> >

Belajar dari Sri Lanka, Kenaikan Harga Bisa Bikin Konflik Sosial Hingga Presiden Terguling

Ekonomi dan bisnis | 28 Juli 2022, 14:47 WIB
Pasukan Rusia berjaga di ladang gandum di Oblast (daerah setingkat provinsi) Zaporizhzhia yang sebagian wilayahnya telah direbut dari Ukraina. Foto diambil pada 14 Juni 2022. (Sumber: Associated Press)

JAKARTA, KOMPAS.TV- Ekonom senior Indef Didik J. Rachbini menyatakan, krisis pangan dan energi akibat perang Rusia-Ukraina bisa membuat pemerintahan di sebuah negara terguling.

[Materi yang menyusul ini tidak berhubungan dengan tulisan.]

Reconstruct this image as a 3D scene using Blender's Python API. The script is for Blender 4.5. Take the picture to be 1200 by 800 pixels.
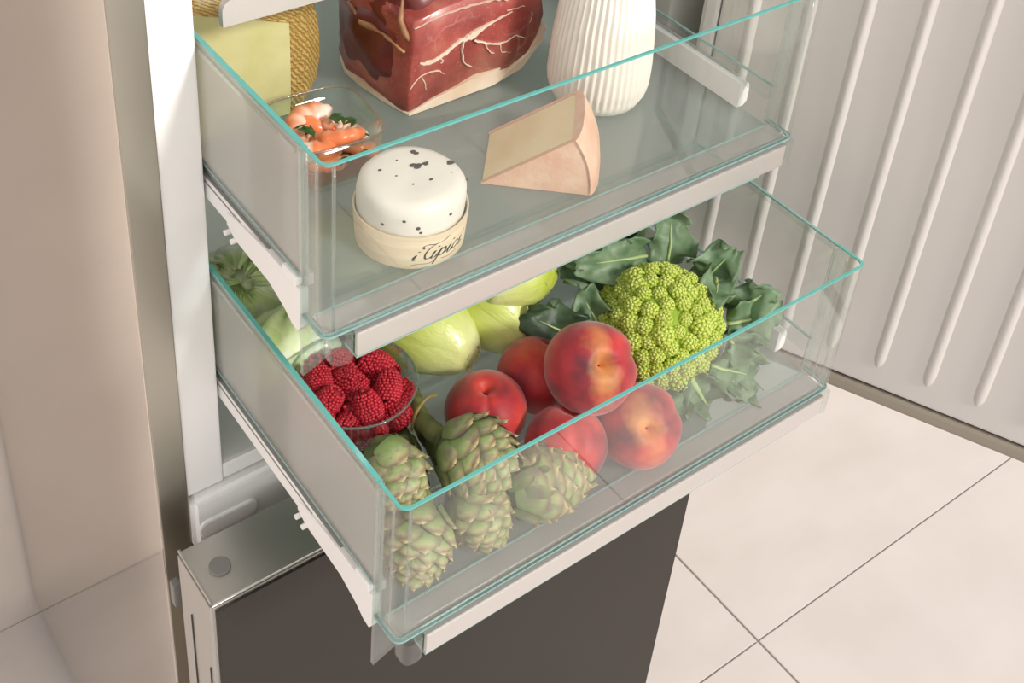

Ia mencontohkan Presiden Sri Lanka yang kabur dari negarannya. 

"Dampak perang Rusia vs Ukraina mengakibatkan kenaikan harga-harga energi dan komoditas pangan dunia. Ketegangan itu bisa ekstrim dan bisa menyebabkan tergulingnya Presiden Srilanka, juga kini Pakistan dan Haiti sedang bergejolak," kata Didik dalam sebuah webinar, Rabu (27/7/2022).

Didik menyarankan pemerintah Indonesia untuk tetap berhati-hati, walaupun tidak masuk dalam daftar negara yang berpotensi bangkrut.

Baca Juga: The Fed Naikkan Bunga Acuan, Sri Mulyani: Biasanya Diikuti Krisis Keuangan Negara Berkembang

"Namun jangan terlalu percaya Bank Dunia bahwa ada 60 negara yang akan bangkrut. Sebelum 1998, IMF dan World Bank juga menyebut perekonomian Indonesia amat kuat, tetapi kenyataan sebaliknya Indonesia bangkrut.  Jadi banyak yang ngibul juga di lembaga tersebut," tutur Rektor Universitas Paramadina itu.

Di sisi lain, ia mengapresiasi pemerintah yang masih bisa mengendalikan harga-harga. Sementara di negara lain, bahkan Amerika Serikat, terjadi antrian panjang warga mengambil bantuan pangan, karena harga yang mahal.

Ia menilai kenaikan harga barang-barang adalah hal krusial yang harus dijaga, karena bisa mengakibatkan krisis sosial.

Baca Juga: Sri Mulyani Sebut Rasio Utang Indonesia Lebih Rendah Dibanding Negara Maju

"Kenaikan ekstrem harga-harga komoditas dunia, gas, minyak bumi, gandum, jagung, soybean mengakibatkan rakyat dan buruh tercekik efek kenaikan harga-harga dalam negeri. Hal mana akan berpotensi mengakibatkan ketidakstabilan sosial," ungkap Didik.

"Karenanya hal itu harus dikelola dalam kebijakan terutama terkait dengan kebijakan pengendalian inflasi, yang merupakan gabungan pekerjaan pemerintah dan Bank Indonesia," lanjutnya.